Opinion
No. 70-153 Judgment affirmed, sentence modified.
November 3, 1971.
APPEAL from the Circuit Court of St. Clair County; the Hon. HAROLD O. FARMER, Judge, presiding.
Paul Bradley, of Defender Project, of Mt. Vernon, (Robert E. Farrell, of Defender Project, of counsel,) for appellant.
Robert H. Rice, State's Attorney, of Belleville, for the People.
Defendant pleaded guilty to two counts of aggravated battery and filed a petition for probation which after hearing was denied. The prosecution, in view of the circumstances of the incident which led to prosecution, recommended a sentence of one to two years. The court sentenced defendant to a minimum of two years and a maximum of five years.
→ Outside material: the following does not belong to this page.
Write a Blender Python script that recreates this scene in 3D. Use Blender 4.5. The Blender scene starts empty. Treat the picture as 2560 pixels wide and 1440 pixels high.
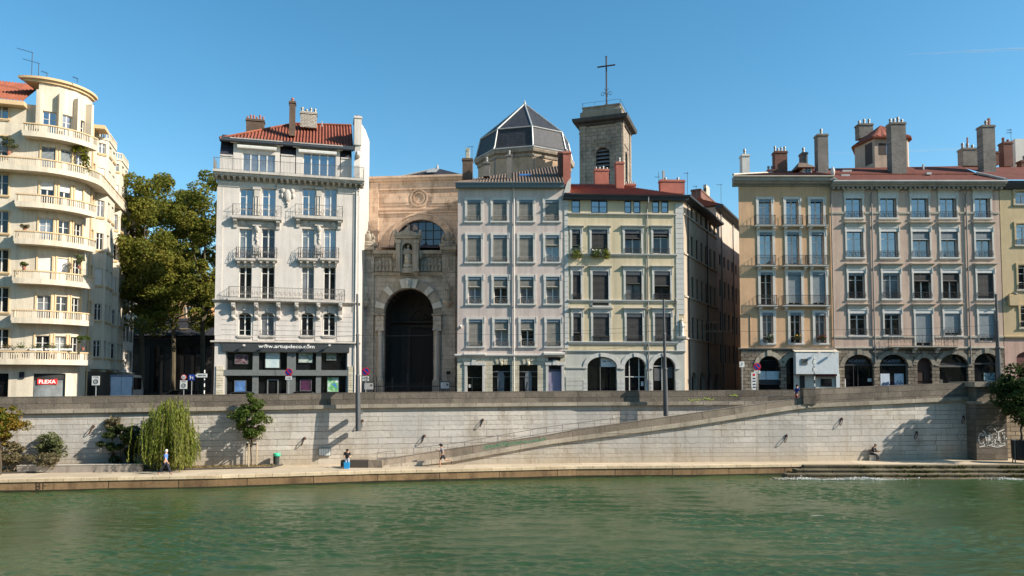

The 23-year-old defendant had served in the U.S. Navy from which he had been honorably discharged and soon thereafter joined the Army and was sent to Viet Nam. During his time in the Army he was twice decorated with a Bronze Star, and awarded a Purple Heart as a result of wounds suffered in action. During the time he was in the Armed Services he completed his high school education and while in the Army completed a course in the Finance Procedure School for which he was awarded a diploma by the Army Finance School. While in the Army there was some incident, the details of which are undisclosed by the record, which resulted in an undesirable general discharge. By testimony offered, it appears that he chose to accept such discharge rather than stand a court martial. Since his discharge, he had prepared himself to enter college, by enrollment in a junior college, supported himself there by working, and had passed a test for acceptance as a trainee of a national retailer. Defendant had no record of prior conviction.
Events which have occurred since his sentence, including the completion of approximately one year of college work in the penitentiary, make it unnecessary for us here to consider whether the trial court abused its discretion in denying probation, although much of what we pointed out in People v. McClendon (Ill.App.2d, 265 N.E.2d 207, would be here applicable. After serving approximately 15 months of his sentence, application was made to this Court for bond pending appeal, which was granted. Thereafter defendant enrolled in a university and during the pendency of this appeal has been so enrolled. From defendant's attitude before the trial court, evidence there offered, his contrition and other circumstances, we consider his to be a proper case for a reduction of sentence, so that defendant may be allowed to continue normal community contacts without further exposure to the "* * * stultifying effects of confinement which often * * * complicate the reintegration of the offender into the community * * *." People v. McClendon, supra.
We therefore modify the sentence imposed, reducing the minimum from two years to one year and reducing the maximum from five years to the time served.
Judgment affirmed, sentence modified.